→ **DATA SHOWN**
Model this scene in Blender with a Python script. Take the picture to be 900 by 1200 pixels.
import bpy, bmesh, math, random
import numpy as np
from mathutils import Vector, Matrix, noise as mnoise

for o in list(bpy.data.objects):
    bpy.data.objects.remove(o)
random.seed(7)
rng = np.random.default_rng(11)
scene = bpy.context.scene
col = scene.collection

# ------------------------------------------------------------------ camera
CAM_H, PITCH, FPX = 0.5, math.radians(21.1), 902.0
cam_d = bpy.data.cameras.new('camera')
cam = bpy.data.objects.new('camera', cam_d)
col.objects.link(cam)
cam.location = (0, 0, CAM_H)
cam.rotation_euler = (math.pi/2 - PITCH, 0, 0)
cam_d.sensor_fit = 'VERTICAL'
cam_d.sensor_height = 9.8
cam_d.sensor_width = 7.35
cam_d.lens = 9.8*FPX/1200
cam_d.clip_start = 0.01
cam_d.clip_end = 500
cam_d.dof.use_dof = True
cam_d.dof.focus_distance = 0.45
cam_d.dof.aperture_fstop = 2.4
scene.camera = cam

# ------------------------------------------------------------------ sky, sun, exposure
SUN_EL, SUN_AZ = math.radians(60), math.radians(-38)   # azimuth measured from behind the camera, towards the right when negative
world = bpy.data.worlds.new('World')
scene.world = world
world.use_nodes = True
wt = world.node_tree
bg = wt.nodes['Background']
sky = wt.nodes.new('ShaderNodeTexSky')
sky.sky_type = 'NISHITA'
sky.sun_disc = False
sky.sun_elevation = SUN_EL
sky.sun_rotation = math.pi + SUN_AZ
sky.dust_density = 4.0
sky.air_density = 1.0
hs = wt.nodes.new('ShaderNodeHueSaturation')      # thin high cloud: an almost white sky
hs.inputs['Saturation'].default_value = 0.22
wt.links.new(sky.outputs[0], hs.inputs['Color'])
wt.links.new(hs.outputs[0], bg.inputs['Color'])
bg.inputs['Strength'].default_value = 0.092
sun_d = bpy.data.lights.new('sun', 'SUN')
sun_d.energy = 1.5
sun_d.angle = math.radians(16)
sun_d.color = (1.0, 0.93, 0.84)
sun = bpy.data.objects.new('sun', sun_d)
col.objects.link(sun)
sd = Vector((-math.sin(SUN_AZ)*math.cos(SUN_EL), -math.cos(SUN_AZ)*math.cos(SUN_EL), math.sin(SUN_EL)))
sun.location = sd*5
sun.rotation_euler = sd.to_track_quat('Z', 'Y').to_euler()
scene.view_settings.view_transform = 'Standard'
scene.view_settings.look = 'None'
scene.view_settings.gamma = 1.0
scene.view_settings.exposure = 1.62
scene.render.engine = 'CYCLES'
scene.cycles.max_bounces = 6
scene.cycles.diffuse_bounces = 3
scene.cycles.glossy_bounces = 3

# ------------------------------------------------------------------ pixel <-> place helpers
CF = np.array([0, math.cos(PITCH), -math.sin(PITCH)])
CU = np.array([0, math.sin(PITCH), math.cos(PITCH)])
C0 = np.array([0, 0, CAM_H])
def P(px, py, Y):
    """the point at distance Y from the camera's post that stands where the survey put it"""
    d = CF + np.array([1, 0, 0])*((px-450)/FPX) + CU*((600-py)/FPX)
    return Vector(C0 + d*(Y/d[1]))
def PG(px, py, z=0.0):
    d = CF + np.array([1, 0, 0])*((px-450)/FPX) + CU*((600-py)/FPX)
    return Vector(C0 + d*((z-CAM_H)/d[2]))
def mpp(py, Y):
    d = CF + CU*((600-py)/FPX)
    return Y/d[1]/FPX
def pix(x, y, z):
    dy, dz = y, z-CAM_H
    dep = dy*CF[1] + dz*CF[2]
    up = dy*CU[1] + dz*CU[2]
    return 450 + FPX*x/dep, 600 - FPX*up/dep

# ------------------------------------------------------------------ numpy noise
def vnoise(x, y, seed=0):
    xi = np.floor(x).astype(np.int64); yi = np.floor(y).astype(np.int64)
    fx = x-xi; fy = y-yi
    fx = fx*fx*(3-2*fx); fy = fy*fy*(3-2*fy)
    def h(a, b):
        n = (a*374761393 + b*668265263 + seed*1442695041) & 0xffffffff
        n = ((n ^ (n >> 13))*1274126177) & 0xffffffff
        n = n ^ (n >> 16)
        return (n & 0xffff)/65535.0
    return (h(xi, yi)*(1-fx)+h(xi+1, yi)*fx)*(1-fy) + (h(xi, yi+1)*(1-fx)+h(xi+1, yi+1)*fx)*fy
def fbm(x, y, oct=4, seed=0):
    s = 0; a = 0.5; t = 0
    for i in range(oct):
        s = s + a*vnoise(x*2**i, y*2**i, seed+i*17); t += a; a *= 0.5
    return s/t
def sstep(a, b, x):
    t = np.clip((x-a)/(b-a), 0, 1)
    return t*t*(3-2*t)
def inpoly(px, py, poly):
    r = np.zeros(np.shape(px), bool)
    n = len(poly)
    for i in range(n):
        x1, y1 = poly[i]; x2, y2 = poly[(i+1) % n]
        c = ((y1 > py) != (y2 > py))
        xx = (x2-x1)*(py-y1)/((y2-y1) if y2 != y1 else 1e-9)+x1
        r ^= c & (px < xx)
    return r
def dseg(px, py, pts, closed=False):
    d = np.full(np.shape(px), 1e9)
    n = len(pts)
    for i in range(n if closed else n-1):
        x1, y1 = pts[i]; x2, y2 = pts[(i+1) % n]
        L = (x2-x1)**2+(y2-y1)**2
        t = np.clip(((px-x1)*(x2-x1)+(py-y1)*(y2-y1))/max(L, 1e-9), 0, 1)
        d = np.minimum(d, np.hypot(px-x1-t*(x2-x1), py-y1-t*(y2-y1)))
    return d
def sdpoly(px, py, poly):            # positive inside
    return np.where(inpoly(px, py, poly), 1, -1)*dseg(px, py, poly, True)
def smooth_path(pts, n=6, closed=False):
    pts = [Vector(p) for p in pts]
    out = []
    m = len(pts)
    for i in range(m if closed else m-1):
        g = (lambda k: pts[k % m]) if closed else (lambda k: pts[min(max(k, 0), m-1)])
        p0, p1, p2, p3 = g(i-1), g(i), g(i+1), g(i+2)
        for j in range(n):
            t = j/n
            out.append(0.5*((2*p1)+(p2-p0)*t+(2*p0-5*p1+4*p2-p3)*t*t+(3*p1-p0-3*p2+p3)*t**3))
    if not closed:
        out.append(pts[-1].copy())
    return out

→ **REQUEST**
Each line above must be printed exactly as it appears.

→ **TASK RESULT**
Model this scene in Blender with a Python script. Take the picture to be 900 by 1200 pixels.
import bpy, bmesh, math, random
import numpy as np
from mathutils import Vector, Matrix, noise as mnoise

for o in list(bpy.data.objects):
    bpy.data.objects.remove(o)
random.seed(7)
rng = np.random.default_rng(11)
scene = bpy.context.scene
col = scene.collection

# ------------------------------------------------------------------ camera
CAM_H, PITCH, FPX = 0.5, math.radians(21.1), 902.0
cam_d = bpy.data.cameras.new('camera')
cam = bpy.data.objects.new('camera', cam_d)
col.objects.link(cam)
cam.location = (0, 0, CAM_H)
cam.rotation_euler = (math.pi/2 - PITCH, 0, 0)
cam_d.sensor_fit = 'VERTICAL'
cam_d.sensor_height = 9.8
cam_d.sensor_width = 7.35
cam_d.lens = 9.8*FPX/1200
cam_d.clip_start = 0.01
cam_d.clip_end = 500
cam_d.dof.use_dof = True
cam_d.dof.focus_distance = 0.45
cam_d.dof.aperture_fstop = 2.4
scene.camera = cam

# ------------------------------------------------------------------ sky, sun, exposure
SUN_EL, SUN_AZ = math.radians(60), math.radians(-38)   # azimuth measured from behind the camera, towards the right when negative
world = bpy.data.worlds.new('World')
scene.world = world
world.use_nodes = True
wt = world.node_tree
bg = wt.nodes['Background']
sky = wt.nodes.new('ShaderNodeTexSky')
sky.sky_type = 'NISHITA'
sky.sun_disc = False
sky.sun_elevation = SUN_EL
sky.sun_rotation = math.pi + SUN_AZ
sky.dust_density = 4.0
sky.air_density = 1.0
hs = wt.nodes.new('ShaderNodeHueSaturation')      # thin high cloud: an almost white sky
hs.inputs['Saturation'].default_value = 0.22
wt.links.new(sky.outputs[0], hs.inputs['Color'])
wt.links.new(hs.outputs[0], bg.inputs['Color'])
bg.inputs['Strength'].default_value = 0.092
sun_d = bpy.data.lights.new('sun', 'SUN')
sun_d.energy = 1.5
sun_d.angle = math.radians(16)
sun_d.color = (1.0, 0.93, 0.84)
sun = bpy.data.objects.new('sun', sun_d)
col.objects.link(sun)
sd = Vector((-math.sin(SUN_AZ)*math.cos(SUN_EL), -math.cos(SUN_AZ)*math.cos(SUN_EL), math.sin(SUN_EL)))
sun.location = sd*5
sun.rotation_euler = sd.to_track_quat('Z', 'Y').to_euler()
scene.view_settings.view_transform = 'Standard'
scene.view_settings.look = 'None'
scene.view_settings.gamma = 1.0
scene.view_settings.exposure = 1.62
scene.render.engine = 'CYCLES'
scene.cycles.max_bounces = 6
scene.cycles.diffuse_bounces = 3
scene.cycles.glossy_bounces = 3

# ------------------------------------------------------------------ pixel <-> place helpers
CF = np.array([0, math.cos(PITCH), -math.sin(PITCH)])
CU = np.array([0, math.sin(PITCH), math.cos(PITCH)])
C0 = np.array([0, 0, CAM_H])
def P(px, py, Y):
    """the point at distance Y from the camera's post that stands where the survey put it"""
    d = CF + np.array([1, 0, 0])*((px-450)/FPX) + CU*((600-py)/FPX)
    return Vector(C0 + d*(Y/d[1]))
def PG(px, py, z=0.0):
    d = CF + np.array([1, 0, 0])*((px-450)/FPX) + CU*((600-py)/FPX)
    return Vector(C0 + d*((z-CAM_H)/d[2]))
def mpp(py, Y):
    d = CF + CU*((600-py)/FPX)
    return Y/d[1]/FPX
def pix(x, y, z):
    dy, dz = y, z-CAM_H
    dep = dy*CF[1] + dz*CF[2]
    up = dy*CU[1] + dz*CU[2]
    return 450 + FPX*x/dep, 600 - FPX*up/dep

# ------------------------------------------------------------------ numpy noise
def vnoise(x, y, seed=0):
    xi = np.floor(x).astype(np.int64); yi = np.floor(y).astype(np.int64)
    fx = x-xi; fy = y-yi
    fx = fx*fx*(3-2*fx); fy = fy*fy*(3-2*fy)
    def h(a, b):
        n = (a*374761393 + b*668265263 + seed*1442695041) & 0xffffffff
        n = ((n ^ (n >> 13))*1274126177) & 0xffffffff
        n = n ^ (n >> 16)
        return (n & 0xffff)/65535.0
    return (h(xi, yi)*(1-fx)+h(xi+1, yi)*fx)*(1-fy) + (h(xi, yi+1)*(1-fx)+h(xi+1, yi+1)*fx)*fy
def fbm(x, y, oct=4, seed=0):
    s = 0; a = 0.5; t = 0
    for i in range(oct):
        s = s + a*vnoise(x*2**i, y*2**i, seed+i*17); t += a; a *= 0.5
    return s/t
def sstep(a, b, x):
    t = np.clip((x-a)/(b-a), 0, 1)
    return t*t*(3-2*t)
def inpoly(px, py, poly):
    r = np.zeros(np.shape(px), bool)
    n = len(poly)
    for i in range(n):
        x1, y1 = poly[i]; x2, y2 = poly[(i+1) % n]
        c = ((y1 > py) != (y2 > py))
        xx = (x2-x1)*(py-y1)/((y2-y1) if y2 != y1 else 1e-9)+x1
        r ^= c & (px < xx)
    return r
def dseg(px, py, pts, closed=False):
    d = np.full(np.shape(px), 1e9)
    n = len(pts)
    for i in range(n if closed else n-1):
        x1, y1 = pts[i]; x2, y2 = pts[(i+1) % n]
        L = (x2-x1)**2+(y2-y1)**2
        t = np.clip(((px-x1)*(x2-x1)+(py-y1)*(y2-y1))/max(L, 1e-9), 0, 1)
        d = np.minimum(d, np.hypot(px-x1-t*(x2-x1), py-y1-t*(y2-y1)))
    return d
def sdpoly(px, py, poly):            # positive inside
    return np.where(inpoly(px, py, poly), 1, -1)*dseg(px, py, poly, True)
def smooth_path(pts, n=6, closed=False):
    pts = [Vector(p) for p in pts]
    out = []
    m = len(pts)
    for i in range(m if closed else m-1):
        g = (lambda k: pts[k % m]) if closed else (lambda k: pts[min(max(k, 0), m-1)])
        p0, p1, p2, p3 = g(i-1), g(i), g(i+1), g(i+2)
        for j in range(n):
            t = j/n
            out.append(0.5*((2*p1)+(p2-p0)*t+(2*p0-5*p1+4*p2-p3)*t*t+(3*p1-p0-3*p2+p3)*t**3))
    if not closed:
        out.append(pts[-1].copy())
    return out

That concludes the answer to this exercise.